А с каким артистизмом, разойдясь, шлепая губами и огрубляя голос, Леонид Максимович изображал несимпатичных ему — будь то живность или вещь. Прислонясь к косяку, глядя в балконную дверь, за которой топырились его колючие питомцы и где была прибита кормушка для ворон, он импровизировал, творил; голубели, зеленели глаза, становились совсем прозрачны (Фурманов, рассказывали, называл их “электрическими”). Тайна знания светилась в них — он видел то, что никому из нас не было доступно. И это ощущение, что перед нами человек необыкновенный, из другого даже мира, который откроется не скоро, не оставляло нас.
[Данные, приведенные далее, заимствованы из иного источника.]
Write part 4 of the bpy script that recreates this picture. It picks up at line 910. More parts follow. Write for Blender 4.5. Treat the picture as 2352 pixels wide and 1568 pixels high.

...Записи мои начинаются с марта 1943 года. Возможно, кто-то углядит противоречие между требованьем сжатости, краткости, спрессованности и призывами к подробностям и многоцветью. Но тут диктует задача, момент. Возможно, кому-то покажется, что место имеют и расхожие истины (“не нужно бесплотных образов”). Но ведь происходило все это более полувека назад, адресовалось юным, мало что успевшим усвоить на практике. А теперь для полноты изложения мне не хочется ничего выбраковывать. Как азбуку, которой нельзя избежать. И хорошо бы помнить, что сделаны записи во время свободных бесед, а я не хочу их редактировать.
В каком же порядке излагать? Думаю, не следует систематизировать, выстраивать по мере сложности или значения — пусть спадают они на читателя или молодого литератора каскадом, каким спадали на нас.
Итак...
Литература — самое трудное из искусств. Это не только слово, но и мысль. Нужна еще доля мудрости.
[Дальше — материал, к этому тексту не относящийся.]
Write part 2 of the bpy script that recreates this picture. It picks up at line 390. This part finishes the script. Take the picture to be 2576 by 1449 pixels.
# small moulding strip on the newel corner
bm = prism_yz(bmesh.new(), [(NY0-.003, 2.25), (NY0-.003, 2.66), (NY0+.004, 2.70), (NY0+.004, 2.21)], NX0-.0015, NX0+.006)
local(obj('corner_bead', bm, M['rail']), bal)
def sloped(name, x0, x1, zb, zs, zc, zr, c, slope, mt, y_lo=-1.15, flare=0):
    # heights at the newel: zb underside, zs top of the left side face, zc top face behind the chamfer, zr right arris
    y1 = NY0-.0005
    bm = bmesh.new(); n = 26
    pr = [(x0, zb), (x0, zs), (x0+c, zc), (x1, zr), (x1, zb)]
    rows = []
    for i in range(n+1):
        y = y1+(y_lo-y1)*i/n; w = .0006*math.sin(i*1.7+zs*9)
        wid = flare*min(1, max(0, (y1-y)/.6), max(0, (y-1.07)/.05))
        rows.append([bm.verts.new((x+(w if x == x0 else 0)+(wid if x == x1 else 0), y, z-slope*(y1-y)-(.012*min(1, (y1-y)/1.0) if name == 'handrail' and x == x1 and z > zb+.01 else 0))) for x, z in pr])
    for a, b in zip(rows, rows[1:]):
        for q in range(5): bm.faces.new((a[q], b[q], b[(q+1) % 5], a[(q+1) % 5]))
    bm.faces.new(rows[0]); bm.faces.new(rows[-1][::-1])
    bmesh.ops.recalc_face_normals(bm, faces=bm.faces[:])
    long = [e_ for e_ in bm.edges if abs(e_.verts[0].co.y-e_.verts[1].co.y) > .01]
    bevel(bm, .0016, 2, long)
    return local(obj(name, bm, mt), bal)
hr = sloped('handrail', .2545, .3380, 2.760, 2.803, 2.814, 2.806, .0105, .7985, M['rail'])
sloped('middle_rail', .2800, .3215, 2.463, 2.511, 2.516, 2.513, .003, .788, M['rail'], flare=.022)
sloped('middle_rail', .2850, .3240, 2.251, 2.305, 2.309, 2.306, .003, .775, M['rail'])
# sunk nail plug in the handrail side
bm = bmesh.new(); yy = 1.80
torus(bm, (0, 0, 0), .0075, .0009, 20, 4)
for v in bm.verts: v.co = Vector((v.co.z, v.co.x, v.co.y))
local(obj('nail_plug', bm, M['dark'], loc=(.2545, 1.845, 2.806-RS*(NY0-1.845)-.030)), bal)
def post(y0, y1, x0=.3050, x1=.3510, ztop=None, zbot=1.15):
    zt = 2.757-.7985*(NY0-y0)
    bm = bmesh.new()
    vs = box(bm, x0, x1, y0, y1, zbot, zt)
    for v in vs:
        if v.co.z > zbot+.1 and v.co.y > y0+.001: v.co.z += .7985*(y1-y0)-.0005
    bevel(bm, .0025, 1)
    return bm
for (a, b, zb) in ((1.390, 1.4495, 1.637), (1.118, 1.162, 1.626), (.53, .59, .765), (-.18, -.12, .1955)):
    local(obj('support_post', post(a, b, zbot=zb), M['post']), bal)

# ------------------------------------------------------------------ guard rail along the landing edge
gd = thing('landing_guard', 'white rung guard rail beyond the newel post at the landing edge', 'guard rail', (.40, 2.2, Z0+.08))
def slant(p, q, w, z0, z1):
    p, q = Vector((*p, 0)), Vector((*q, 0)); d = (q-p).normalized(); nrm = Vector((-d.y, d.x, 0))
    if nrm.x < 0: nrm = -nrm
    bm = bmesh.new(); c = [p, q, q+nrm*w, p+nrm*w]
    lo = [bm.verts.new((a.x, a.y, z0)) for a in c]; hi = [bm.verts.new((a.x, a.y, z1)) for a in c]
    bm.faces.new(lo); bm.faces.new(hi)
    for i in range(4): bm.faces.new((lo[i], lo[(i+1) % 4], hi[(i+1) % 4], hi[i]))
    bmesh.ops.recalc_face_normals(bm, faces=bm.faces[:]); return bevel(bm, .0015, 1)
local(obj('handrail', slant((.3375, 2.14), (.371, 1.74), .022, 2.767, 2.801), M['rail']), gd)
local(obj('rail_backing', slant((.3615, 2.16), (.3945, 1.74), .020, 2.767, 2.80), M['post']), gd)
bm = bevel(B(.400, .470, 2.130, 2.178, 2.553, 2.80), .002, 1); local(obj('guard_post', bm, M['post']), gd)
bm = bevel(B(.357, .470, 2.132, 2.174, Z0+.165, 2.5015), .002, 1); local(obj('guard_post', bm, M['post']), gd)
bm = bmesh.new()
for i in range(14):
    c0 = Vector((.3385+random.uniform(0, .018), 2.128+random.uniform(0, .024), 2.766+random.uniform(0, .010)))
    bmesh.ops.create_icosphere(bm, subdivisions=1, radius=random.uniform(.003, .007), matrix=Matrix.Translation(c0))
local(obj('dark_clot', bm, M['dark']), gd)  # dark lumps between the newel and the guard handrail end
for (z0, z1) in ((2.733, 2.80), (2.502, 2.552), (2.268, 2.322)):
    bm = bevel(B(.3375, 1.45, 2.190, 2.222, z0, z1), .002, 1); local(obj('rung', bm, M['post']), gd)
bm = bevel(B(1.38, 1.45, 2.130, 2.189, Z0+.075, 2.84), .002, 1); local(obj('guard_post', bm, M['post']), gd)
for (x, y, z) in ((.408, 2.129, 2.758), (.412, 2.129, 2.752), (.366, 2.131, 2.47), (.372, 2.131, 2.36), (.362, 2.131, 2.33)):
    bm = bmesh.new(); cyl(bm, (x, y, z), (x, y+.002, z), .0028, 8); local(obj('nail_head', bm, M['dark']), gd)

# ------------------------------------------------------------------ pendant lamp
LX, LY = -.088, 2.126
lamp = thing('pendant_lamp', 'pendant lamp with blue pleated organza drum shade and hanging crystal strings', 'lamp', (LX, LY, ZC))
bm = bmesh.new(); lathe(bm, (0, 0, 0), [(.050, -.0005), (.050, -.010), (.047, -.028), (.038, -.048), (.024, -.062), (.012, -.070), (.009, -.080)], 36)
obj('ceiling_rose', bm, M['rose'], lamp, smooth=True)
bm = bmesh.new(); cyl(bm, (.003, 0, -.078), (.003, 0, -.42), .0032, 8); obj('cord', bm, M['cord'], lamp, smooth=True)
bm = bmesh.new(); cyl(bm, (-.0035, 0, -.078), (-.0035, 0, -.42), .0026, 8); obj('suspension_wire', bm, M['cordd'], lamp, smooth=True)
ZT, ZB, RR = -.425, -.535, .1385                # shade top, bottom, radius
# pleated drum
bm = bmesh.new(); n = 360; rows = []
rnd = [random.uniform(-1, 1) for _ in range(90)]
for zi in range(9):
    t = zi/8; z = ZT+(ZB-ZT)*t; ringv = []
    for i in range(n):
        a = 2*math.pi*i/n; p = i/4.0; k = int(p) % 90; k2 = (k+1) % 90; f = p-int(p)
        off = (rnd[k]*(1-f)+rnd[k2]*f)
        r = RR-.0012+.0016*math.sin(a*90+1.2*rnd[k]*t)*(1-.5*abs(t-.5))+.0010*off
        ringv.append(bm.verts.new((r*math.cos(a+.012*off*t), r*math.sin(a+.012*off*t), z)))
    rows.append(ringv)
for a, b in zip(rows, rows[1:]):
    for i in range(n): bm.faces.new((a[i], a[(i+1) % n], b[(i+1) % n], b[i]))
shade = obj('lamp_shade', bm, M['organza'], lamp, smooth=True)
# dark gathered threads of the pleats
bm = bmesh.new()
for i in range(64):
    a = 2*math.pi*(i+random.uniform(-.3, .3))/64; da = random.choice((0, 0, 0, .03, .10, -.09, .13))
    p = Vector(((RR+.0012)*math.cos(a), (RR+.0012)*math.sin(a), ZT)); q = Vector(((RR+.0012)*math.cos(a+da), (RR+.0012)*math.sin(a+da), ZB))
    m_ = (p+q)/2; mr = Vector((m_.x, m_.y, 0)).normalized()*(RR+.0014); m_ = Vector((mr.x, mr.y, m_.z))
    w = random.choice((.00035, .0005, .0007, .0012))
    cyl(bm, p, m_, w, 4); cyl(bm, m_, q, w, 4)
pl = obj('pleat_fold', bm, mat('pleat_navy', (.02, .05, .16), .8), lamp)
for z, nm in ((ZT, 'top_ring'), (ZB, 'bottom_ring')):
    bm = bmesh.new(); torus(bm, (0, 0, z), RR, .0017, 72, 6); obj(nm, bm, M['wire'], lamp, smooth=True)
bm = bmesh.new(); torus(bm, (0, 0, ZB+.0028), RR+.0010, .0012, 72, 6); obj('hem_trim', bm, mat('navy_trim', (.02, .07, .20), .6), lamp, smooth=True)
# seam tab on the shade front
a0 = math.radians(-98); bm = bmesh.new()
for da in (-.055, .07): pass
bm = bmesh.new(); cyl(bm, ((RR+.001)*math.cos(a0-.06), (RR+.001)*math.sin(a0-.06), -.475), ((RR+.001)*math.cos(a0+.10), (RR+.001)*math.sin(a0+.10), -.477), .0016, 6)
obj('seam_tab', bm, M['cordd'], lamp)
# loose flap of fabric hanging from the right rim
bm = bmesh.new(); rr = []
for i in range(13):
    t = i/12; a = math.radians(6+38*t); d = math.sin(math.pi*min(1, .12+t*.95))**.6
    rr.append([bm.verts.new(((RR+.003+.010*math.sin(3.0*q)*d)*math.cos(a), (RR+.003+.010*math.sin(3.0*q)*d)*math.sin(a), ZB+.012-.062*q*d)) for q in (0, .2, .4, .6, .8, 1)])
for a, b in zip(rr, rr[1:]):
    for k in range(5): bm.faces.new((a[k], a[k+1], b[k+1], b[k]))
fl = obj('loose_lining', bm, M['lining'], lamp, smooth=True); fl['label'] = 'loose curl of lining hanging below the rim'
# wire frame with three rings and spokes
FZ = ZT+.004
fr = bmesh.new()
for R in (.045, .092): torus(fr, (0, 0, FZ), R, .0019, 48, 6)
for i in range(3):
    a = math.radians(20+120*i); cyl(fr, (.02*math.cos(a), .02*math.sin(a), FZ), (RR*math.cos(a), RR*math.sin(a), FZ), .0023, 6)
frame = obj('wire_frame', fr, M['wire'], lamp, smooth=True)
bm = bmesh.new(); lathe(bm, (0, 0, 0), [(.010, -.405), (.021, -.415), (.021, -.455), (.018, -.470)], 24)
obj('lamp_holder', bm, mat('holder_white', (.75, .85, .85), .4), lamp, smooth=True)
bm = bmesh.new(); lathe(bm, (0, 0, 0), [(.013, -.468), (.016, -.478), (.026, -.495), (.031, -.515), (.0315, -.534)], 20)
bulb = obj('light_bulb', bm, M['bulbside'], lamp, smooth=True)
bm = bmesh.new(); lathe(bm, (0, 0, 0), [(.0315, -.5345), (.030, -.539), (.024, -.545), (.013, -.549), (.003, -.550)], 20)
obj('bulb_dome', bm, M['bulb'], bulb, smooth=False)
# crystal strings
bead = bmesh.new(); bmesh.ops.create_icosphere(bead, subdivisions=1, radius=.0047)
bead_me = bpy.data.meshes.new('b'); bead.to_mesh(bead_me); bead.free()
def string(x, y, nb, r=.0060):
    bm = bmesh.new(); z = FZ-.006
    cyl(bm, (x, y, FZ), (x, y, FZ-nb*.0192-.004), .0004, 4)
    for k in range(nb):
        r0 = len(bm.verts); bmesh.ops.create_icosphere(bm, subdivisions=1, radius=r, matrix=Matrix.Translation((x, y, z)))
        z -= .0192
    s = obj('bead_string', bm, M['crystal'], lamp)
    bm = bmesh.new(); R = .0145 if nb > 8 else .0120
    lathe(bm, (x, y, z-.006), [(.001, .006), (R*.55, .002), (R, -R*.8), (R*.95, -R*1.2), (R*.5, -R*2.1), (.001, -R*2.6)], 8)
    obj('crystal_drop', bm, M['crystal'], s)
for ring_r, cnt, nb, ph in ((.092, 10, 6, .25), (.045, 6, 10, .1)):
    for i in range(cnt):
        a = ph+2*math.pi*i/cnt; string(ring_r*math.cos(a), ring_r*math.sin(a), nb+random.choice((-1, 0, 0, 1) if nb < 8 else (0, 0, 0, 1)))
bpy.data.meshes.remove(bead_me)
Что же такое “талант”? Это 65 процентов дарования как такового, остальное — воля, сметка, интуиция, умение организовать себя. И часть графомании — вещь нужно переписать семь-восемь раз.
Нет плохих и хороших сюжетов. Все должно быть интересно для нашего брата. Все хорошо, только надо наполнить тему, влить в нее кастальскую струю, а ее мало кто имеет.
Читатель, берясь за книгу, очень доверчив: вот мое сердце, колите, терзайте его, гладьте, ласкайте. Но если он просидит десять минут, а автор не отзывается на его доверчивость, а автор безразличен, сердце может простудиться и отправиться лечиться к кому-либо другому.
Когда начинаю работать над вещью, особенно тщательно делаю первый абзац — это ключевая фраза. Первый абзац бывает в тридцать, сорок вариантов. Зато, когда в середине собьешься с тона, перечитаешь начало и опять соответственно настраиваешься.